The current response to all the chug-a-lugging on campus has been a flurry of pamphlets on how to fight alcohol abuse and a parade of new college information and counseling centers. Such centers are becoming almost as familiar on campus as homecoming games and fraternity parties--the occasions that have always called forth prodigious assaults on the bottle. The dedicated drinkers, though, generally quaff quietly off campus, making the rounds of such traditional hangouts as The Pub on State Street in Madison, Wis., or the Goose's Nest on Notre Dame Avenue in South Bend, Ind., or Quantrill's Saloon on Massachusetts Street in Lawrence, Kans. After learning from a survey of 500 schools that 80% believed their students needed more help in handling drink, the U.S. Brewers Association obligingly announced it would publish a quarterly On-Campus Review to help concerned administrators keep up to date on consumption. To cut down on drunken driving, the University of Massachusetts encourages students to use a free Saturday night bus service, dubbed "the drunk run," which shuttles back and forth between local gin mills and the UMASS campus in Amherst. Dartmouth is considering a similar shuttle.

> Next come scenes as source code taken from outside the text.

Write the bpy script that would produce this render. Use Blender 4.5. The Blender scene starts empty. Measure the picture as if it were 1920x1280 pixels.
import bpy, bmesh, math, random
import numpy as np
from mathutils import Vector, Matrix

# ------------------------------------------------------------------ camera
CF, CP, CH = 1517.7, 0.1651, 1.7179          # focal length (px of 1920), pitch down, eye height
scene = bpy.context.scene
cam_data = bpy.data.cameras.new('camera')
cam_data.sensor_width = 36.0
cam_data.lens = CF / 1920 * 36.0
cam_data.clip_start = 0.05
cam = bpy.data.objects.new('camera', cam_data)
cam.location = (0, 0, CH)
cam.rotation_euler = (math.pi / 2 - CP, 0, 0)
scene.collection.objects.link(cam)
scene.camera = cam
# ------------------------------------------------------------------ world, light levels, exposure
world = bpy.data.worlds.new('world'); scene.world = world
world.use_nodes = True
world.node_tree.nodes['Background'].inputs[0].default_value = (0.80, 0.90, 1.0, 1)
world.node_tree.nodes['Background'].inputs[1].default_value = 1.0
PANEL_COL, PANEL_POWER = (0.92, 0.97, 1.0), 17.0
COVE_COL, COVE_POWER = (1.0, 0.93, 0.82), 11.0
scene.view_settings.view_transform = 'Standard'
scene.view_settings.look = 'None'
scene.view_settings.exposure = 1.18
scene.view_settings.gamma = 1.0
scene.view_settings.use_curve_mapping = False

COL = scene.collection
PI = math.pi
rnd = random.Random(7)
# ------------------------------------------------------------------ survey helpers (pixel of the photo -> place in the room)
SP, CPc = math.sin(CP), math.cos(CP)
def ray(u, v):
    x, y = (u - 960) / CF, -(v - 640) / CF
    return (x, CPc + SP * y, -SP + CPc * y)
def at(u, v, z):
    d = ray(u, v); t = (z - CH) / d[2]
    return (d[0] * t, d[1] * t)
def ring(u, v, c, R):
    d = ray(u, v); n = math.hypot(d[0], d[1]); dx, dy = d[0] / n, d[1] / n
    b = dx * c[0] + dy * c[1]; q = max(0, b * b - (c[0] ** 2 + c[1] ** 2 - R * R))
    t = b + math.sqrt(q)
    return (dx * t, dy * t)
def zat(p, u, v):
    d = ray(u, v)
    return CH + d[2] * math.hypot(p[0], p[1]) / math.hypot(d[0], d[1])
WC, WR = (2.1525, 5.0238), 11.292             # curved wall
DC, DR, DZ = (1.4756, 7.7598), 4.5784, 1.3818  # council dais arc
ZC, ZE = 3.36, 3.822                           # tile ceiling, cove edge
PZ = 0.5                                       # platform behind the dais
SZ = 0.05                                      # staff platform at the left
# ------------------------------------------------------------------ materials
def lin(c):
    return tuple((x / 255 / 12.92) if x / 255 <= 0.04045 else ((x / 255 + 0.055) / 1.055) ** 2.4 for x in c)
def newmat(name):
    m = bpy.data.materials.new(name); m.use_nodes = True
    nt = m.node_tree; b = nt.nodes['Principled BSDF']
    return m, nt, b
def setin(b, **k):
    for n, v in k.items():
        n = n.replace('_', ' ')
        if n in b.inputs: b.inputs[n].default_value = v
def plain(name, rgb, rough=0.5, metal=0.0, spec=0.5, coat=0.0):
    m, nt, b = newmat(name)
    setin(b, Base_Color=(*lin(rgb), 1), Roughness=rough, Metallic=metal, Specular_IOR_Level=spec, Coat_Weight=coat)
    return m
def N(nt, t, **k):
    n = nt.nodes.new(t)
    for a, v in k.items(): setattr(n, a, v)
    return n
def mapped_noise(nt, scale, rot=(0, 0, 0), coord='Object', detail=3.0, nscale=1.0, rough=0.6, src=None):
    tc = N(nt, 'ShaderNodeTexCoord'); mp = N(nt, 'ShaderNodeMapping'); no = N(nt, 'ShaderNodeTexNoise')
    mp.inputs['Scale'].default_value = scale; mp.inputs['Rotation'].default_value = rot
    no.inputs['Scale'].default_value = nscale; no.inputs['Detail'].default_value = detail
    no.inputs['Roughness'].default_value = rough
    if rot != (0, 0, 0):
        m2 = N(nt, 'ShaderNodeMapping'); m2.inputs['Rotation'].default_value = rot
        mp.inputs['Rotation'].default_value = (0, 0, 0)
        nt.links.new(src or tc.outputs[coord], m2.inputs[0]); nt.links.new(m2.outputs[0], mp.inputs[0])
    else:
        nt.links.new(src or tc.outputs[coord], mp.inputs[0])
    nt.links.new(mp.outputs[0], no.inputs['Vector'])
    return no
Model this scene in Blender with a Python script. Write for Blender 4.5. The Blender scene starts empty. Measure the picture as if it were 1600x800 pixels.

The University of New Hampshire has banned beer kegs in the dorms (a move that triggered a midnight march of students chanting "We want kegs!"). The University of Kansas now requires that soft beverages be available whenever alcohol is served at on-campus social functions. Promotion of alternative beverages has even won a few converts at the Uni versity of Virginia, where demand for booze by undergraduates has long been legendary. The sales volume of the local liquor store in Charlottesville is third highest in the state. One Charlottesville wholesaler even offers a ''Dial-a-keg" service, complete with a fleet of truck drivers equipped with radio-telephone beepers, to keep up with scholarly thirst. But at a recent University of Virginia fraternity rush, guests actually drained the Pepsi kegs before the beer ran out. ''That had never happened before," says Associate Dean of Students Annette Gibbs, adding, "Boy, were they embarrassed."

Students and counselors give traditional reasons for the drinking, including escape from parental supervision, a phenomenon that has always been a part of the freshman year. But there are signs that economic anxiety and tougher competition are more significant factors. "Students are very concerned about job opportunities and the economy,'' says James Corbridge, vice chancellor at the University of Colorado. "They say, 'What's going to happen to me?' '' Adds an undergraduate woman at the University of Kansas:

"People drink because they have trouble dealing with the changes in life today. No one knows what's coming down. But drinking makes you quit asking."

The danger, of course, is that such youthful deep dependence on drink may lead to chronic alcoholism, a condition that remains fairly rare on campus. But early habits have a way of hanging on.

Many of today's heavy collegiate drinkers say that they developed their taste for the stuff back in high school.